A dubiedade é o ponto mais interessante em “A Caça”, e sem dúvidas é por onde seu enredo gravita. Tal ambiguidade vai mostrando, inclusive, como a manipulação da audiência feita pelos realizadores é forte e impactante, principalmente quando bem feita, revelando o quão suscetíveis somos enquanto espectadores. Além disso, o filme de Thomas Vinterberg é prova de que, ao contrário do que muitos dizem, o roteiro não é a alma de um filme ou seu componente mais importante. “A Caça” possui ótimo roteiro, porém simples, que ganha corpo com sua unidade enquanto obra, já que há um meticuloso trabalho de direção aqui e é possível dizer que os demais aspectos audiovisuais estão todos alinhados perante a mesma proposta, perante as mesmas questões centrais.

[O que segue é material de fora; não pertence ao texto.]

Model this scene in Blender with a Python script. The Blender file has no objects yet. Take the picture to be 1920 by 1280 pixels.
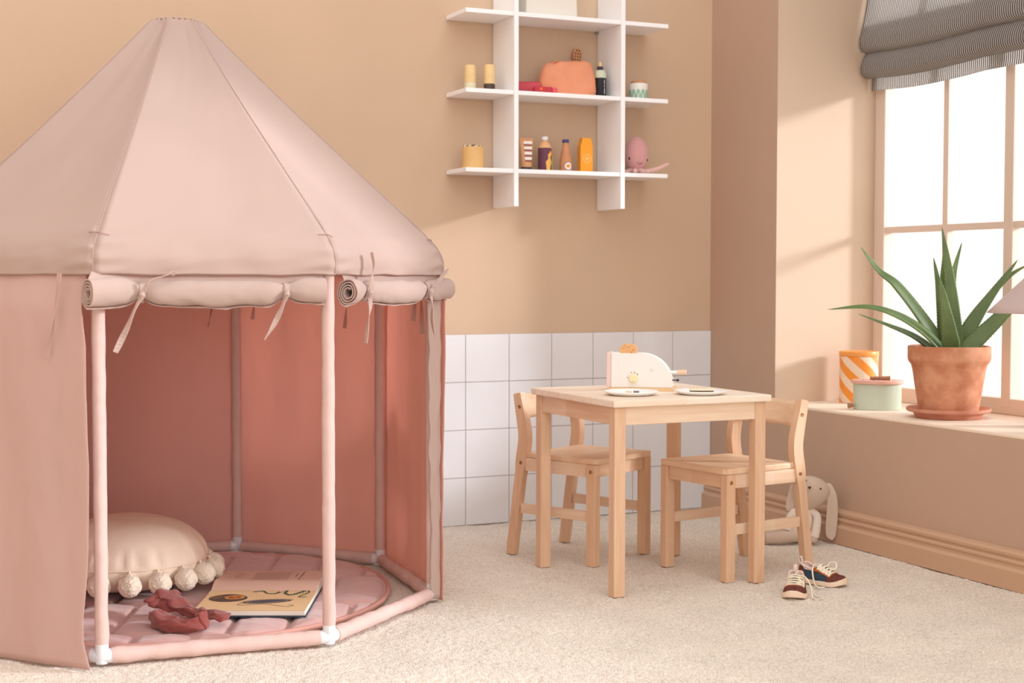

A premissa apresentada é, por si só, suficiente para causar comoção no público, justamente por envolver uma falsa acusação de abuso sexual infantil. É nesse sentido que, em primeiro lugar, somos surpreendidos em como essa situação é construída. Lucas (Mads Mikkelsen), protagonista acusado do crime e Klara (Annika Wedderkopp) são apresentados durante o primeiro ato, bem como o universo que os rodeia, antes de qualquer acontecimento mais significativo dentro da trama. Quando ele vem, por iniciativa da menina, as relações e o cotidiano daqueles personagens já são conhecidos e, por conta disso, as consequências que ocorrem se dão com muito mais naturalidade, são muito mais críveis. As atuações, por outro lado, ajudam nessa construção e são bem marcantes, principalmente a de Mads Mikkelsen que, até por ser protagonista, possui o maior tempo de tela. Lucas é um homem pacato, que não vive grandes aventuras na vida e que se vê dentro de uma situação perturbadora, deixando-o em estado praticamente catatônico.
Vinterberg é muito eficaz ao não se contentar em contar uma história sobre uma acusação injusta, e faz isso inserindo também o ponto de vista da menina Klara. Em teoria, sabemos que Lucas é inocente e não temos evidência clara do contrário, mas contrapor esses fatos com um olhar vindo de outro personagem torna tudo muito mais rico. Há várias emoções sentidas aqui, que perpassam a compaixão, dúvida, impotência e pena. É um verdadeiro caldeirão de sentimentos que torna a experiência de “A Caça” intensa, sem jamais ser gratuita.
Importante também mencionar as rimas temáticas e visuais estabelecidas com o próprio título do filme, com a caça. Ela aparece em momentos determinados da projeção e, sobretudo nos minutos finais, possui grande relevância. Esse elemento eleva o tom do filme e dá uma aura poética para o que assistimos. Se Lucas e os habitantes da cidade em que vivem praticam a caça, ela não se restringe somente à caça de animais. É muito plausível estar caçando num dia, como mostra Vinterberg, e ser caçado no outro.
“A Caça” certamente não é um filme divertido, tampouco leve, mas é brilhante. Uma peça que consegue tratar com respeito e qualidade de assuntos muito sérios e que são tabus dentro da sociedade, sem perder a possibilidade de trabalhar com tais temáticas de modo delicado e poético.